__Your goal__
Repeat exactly, please, the lines that begin at the start of the listing and end at the line holding "1.0)).data.spread = math.radians(80)".

***** Supplied entries *****

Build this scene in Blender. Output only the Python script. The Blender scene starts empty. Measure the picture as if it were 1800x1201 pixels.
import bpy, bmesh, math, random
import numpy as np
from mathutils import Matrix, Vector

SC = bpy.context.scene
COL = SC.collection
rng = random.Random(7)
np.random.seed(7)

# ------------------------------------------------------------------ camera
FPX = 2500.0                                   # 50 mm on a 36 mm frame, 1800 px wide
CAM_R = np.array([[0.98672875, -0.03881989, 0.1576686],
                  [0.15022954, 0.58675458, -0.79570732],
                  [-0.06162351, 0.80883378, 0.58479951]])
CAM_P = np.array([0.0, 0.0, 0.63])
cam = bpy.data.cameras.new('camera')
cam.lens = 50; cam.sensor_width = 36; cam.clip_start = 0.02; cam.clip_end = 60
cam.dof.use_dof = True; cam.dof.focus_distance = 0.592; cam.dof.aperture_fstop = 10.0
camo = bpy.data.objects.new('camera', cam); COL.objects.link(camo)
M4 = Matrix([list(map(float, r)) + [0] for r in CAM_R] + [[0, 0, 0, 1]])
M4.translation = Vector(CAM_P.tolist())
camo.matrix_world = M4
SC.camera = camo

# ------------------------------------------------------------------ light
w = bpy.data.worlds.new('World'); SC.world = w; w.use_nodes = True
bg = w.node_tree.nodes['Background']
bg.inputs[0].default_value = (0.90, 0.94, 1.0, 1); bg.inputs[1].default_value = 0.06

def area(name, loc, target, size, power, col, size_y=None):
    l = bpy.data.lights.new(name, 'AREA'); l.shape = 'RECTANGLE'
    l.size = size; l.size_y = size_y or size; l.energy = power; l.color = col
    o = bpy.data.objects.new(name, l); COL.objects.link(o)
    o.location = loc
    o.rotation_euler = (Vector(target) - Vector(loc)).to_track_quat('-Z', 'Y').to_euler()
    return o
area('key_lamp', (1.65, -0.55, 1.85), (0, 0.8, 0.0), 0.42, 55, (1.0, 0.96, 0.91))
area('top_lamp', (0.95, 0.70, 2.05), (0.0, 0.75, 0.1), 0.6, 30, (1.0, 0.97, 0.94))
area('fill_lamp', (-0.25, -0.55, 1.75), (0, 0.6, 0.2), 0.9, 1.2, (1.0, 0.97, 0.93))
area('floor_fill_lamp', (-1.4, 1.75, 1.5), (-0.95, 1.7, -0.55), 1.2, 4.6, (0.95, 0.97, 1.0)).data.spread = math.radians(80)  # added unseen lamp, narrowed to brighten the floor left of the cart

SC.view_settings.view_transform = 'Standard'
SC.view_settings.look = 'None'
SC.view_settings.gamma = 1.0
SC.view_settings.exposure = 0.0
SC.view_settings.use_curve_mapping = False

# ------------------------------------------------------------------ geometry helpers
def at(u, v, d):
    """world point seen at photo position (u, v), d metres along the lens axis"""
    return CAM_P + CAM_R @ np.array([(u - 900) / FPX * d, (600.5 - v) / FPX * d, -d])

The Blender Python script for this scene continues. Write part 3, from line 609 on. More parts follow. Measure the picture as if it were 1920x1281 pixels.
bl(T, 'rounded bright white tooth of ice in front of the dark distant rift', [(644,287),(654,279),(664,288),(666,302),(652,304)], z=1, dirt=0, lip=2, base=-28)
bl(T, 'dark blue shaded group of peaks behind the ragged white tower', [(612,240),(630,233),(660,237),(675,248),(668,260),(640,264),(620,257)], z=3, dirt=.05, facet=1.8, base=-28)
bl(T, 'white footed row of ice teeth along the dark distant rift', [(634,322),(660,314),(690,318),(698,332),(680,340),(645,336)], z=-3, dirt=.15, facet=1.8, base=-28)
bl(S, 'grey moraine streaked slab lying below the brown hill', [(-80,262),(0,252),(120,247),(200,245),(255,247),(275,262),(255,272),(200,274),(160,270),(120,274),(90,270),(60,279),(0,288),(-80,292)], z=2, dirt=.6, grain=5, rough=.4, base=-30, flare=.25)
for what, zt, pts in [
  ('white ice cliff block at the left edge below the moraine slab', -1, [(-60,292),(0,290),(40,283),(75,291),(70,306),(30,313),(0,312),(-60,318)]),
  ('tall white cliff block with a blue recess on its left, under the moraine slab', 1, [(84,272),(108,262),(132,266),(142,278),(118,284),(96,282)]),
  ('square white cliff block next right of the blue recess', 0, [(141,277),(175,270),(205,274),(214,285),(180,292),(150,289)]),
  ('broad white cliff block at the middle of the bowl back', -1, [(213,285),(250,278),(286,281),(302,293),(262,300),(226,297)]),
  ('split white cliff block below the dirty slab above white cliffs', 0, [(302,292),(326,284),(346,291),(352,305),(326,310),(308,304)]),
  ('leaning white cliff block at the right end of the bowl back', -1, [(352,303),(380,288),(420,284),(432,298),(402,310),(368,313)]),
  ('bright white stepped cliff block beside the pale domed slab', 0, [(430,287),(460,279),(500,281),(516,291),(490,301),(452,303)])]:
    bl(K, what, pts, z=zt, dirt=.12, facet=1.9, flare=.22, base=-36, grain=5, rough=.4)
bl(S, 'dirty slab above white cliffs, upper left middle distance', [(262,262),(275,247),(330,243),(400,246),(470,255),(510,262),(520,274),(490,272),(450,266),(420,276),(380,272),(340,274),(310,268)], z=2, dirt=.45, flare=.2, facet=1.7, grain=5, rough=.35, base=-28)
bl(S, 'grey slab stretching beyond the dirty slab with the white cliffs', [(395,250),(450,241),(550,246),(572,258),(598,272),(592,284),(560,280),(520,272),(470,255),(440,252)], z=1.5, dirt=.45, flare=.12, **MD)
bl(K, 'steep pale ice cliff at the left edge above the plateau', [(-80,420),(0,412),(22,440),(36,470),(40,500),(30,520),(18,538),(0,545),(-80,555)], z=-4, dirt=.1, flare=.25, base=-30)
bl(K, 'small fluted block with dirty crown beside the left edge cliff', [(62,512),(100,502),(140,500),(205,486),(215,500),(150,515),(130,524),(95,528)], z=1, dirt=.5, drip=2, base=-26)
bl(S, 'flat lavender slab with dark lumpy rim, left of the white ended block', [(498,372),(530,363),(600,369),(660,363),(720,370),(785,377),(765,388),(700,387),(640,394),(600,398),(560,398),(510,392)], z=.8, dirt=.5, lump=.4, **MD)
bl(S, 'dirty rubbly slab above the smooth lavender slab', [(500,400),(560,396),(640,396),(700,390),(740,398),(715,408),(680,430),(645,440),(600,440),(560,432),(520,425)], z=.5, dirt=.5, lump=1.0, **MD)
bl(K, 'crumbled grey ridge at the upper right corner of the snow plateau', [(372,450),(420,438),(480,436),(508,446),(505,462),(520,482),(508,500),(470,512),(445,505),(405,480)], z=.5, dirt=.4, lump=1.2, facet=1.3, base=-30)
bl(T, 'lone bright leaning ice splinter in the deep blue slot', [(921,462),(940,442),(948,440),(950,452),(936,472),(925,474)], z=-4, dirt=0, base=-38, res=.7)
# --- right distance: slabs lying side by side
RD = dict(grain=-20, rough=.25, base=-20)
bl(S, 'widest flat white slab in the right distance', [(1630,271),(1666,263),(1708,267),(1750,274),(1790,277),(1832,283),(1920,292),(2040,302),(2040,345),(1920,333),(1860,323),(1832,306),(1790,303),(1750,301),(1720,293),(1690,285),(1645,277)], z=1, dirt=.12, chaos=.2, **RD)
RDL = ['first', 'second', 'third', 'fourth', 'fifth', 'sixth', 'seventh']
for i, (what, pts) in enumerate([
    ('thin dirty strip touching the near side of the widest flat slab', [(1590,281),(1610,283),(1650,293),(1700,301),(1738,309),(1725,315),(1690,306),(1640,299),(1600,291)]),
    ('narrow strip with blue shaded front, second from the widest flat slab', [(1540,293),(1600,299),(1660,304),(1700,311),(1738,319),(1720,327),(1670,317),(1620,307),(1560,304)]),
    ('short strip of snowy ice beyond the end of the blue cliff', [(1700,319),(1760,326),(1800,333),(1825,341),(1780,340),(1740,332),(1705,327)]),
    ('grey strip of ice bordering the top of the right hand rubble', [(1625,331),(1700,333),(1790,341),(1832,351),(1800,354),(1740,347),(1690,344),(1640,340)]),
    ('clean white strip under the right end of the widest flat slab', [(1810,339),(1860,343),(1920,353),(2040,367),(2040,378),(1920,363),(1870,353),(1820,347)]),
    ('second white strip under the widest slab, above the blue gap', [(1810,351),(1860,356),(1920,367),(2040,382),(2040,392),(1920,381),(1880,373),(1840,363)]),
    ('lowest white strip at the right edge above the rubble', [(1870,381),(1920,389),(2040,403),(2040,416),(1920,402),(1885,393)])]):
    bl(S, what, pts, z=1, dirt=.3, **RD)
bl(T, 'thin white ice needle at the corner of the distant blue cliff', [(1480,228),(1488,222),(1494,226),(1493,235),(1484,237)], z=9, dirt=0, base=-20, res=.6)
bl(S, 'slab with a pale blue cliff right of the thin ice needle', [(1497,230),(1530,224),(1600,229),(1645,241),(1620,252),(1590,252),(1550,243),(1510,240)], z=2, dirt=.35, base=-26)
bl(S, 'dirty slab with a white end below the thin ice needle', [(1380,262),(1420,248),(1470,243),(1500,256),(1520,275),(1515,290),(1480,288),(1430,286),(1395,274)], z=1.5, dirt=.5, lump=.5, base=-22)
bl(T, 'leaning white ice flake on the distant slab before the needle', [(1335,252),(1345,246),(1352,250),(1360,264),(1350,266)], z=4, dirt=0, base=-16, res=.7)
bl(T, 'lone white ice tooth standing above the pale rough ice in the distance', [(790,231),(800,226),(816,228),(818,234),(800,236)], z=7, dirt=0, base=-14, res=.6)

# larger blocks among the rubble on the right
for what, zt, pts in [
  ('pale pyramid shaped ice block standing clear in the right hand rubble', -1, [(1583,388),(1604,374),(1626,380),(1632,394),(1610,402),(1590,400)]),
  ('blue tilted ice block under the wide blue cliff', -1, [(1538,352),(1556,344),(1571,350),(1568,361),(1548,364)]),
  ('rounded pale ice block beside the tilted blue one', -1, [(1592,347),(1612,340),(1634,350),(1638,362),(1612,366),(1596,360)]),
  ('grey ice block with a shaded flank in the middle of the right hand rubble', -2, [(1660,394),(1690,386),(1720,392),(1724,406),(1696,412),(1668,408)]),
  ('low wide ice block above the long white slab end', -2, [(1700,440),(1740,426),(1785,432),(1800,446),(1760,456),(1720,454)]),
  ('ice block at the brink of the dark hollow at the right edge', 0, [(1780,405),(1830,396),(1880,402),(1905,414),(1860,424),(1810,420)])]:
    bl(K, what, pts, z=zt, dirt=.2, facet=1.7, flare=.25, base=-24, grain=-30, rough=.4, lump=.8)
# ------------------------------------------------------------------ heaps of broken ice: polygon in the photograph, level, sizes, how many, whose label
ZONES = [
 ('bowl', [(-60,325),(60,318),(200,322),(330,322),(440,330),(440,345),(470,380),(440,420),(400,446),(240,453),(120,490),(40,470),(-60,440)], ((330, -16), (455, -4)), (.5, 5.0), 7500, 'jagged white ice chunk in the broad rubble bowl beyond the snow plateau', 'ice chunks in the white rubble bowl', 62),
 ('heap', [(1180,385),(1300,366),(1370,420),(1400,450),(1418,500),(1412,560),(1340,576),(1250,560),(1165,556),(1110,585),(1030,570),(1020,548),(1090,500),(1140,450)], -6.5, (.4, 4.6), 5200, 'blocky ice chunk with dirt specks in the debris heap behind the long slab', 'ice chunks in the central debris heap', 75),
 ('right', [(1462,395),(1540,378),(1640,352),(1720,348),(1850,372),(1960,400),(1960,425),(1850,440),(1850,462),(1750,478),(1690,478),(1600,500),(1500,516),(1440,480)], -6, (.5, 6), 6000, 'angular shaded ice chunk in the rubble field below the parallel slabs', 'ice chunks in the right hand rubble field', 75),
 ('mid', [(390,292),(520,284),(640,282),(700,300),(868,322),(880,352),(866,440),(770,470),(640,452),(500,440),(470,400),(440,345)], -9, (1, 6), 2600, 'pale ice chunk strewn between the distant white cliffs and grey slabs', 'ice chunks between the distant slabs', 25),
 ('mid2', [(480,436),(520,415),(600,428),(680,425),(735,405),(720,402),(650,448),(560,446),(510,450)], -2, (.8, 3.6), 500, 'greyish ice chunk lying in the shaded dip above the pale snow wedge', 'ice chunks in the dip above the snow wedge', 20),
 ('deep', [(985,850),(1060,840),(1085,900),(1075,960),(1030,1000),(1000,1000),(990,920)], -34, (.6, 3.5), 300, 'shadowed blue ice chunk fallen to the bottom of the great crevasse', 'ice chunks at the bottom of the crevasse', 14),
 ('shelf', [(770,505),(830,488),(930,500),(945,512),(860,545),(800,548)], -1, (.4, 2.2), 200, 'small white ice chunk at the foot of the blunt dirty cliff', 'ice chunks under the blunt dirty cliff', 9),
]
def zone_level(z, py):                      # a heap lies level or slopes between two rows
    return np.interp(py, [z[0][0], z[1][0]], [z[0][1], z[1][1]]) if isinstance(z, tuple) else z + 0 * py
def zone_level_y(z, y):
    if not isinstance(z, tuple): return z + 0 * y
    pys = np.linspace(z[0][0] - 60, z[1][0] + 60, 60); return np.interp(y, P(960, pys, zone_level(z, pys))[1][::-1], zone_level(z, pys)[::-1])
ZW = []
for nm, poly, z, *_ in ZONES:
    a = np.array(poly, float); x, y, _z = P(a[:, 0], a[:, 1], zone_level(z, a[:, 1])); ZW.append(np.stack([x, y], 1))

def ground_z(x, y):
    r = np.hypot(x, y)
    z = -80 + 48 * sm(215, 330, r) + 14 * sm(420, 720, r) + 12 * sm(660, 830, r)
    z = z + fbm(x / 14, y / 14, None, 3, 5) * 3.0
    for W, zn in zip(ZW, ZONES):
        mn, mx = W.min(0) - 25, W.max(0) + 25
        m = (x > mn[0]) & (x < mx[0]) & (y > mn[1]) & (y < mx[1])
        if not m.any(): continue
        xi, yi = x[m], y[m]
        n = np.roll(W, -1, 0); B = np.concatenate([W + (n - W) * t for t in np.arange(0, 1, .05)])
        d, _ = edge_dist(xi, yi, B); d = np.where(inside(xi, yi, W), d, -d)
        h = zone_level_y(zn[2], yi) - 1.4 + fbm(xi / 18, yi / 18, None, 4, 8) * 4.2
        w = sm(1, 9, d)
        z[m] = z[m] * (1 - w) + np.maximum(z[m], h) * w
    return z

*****

__Full answer__
Build this scene in Blender. Output only the Python script. The Blender scene starts empty. Measure the picture as if it were 1800x1201 pixels.
import bpy, bmesh, math, random
import numpy as np
from mathutils import Matrix, Vector

SC = bpy.context.scene
COL = SC.collection
rng = random.Random(7)
np.random.seed(7)

# ------------------------------------------------------------------ camera
FPX = 2500.0                                   # 50 mm on a 36 mm frame, 1800 px wide
CAM_R = np.array([[0.98672875, -0.03881989, 0.1576686],
                  [0.15022954, 0.58675458, -0.79570732],
                  [-0.06162351, 0.80883378, 0.58479951]])
CAM_P = np.array([0.0, 0.0, 0.63])
cam = bpy.data.cameras.new('camera')
cam.lens = 50; cam.sensor_width = 36; cam.clip_start = 0.02; cam.clip_end = 60
cam.dof.use_dof = True; cam.dof.focus_distance = 0.592; cam.dof.aperture_fstop = 10.0
camo = bpy.data.objects.new('camera', cam); COL.objects.link(camo)
M4 = Matrix([list(map(float, r)) + [0] for r in CAM_R] + [[0, 0, 0, 1]])
M4.translation = Vector(CAM_P.tolist())
camo.matrix_world = M4
SC.camera = camo

# ------------------------------------------------------------------ light
w = bpy.data.worlds.new('World'); SC.world = w; w.use_nodes = True
bg = w.node_tree.nodes['Background']
bg.inputs[0].default_value = (0.90, 0.94, 1.0, 1); bg.inputs[1].default_value = 0.06

def area(name, loc, target, size, power, col, size_y=None):
    l = bpy.data.lights.new(name, 'AREA'); l.shape = 'RECTANGLE'
    l.size = size; l.size_y = size_y or size; l.energy = power; l.color = col
    o = bpy.data.objects.new(name, l); COL.objects.link(o)
    o.location = loc
    o.rotation_euler = (Vector(target) - Vector(loc)).to_track_quat('-Z', 'Y').to_euler()
    return o
area('key_lamp', (1.65, -0.55, 1.85), (0, 0.8, 0.0), 0.42, 55, (1.0, 0.96, 0.91))
area('top_lamp', (0.95, 0.70, 2.05), (0.0, 0.75, 0.1), 0.6, 30, (1.0, 0.97, 0.94))
area('fill_lamp', (-0.25, -0.55, 1.75), (0, 0.6, 0.2), 0.9, 1.2, (1.0, 0.97, 0.93))
area('floor_fill_lamp', (-1.4, 1.75, 1.5), (-0.95, 1.7, -0.55), 1.2, 4.6, (0.95, 0.97, 1.0)).data.spread = math.radians(80)  # added unseen lamp, narrowed to brighten the floor left of the cart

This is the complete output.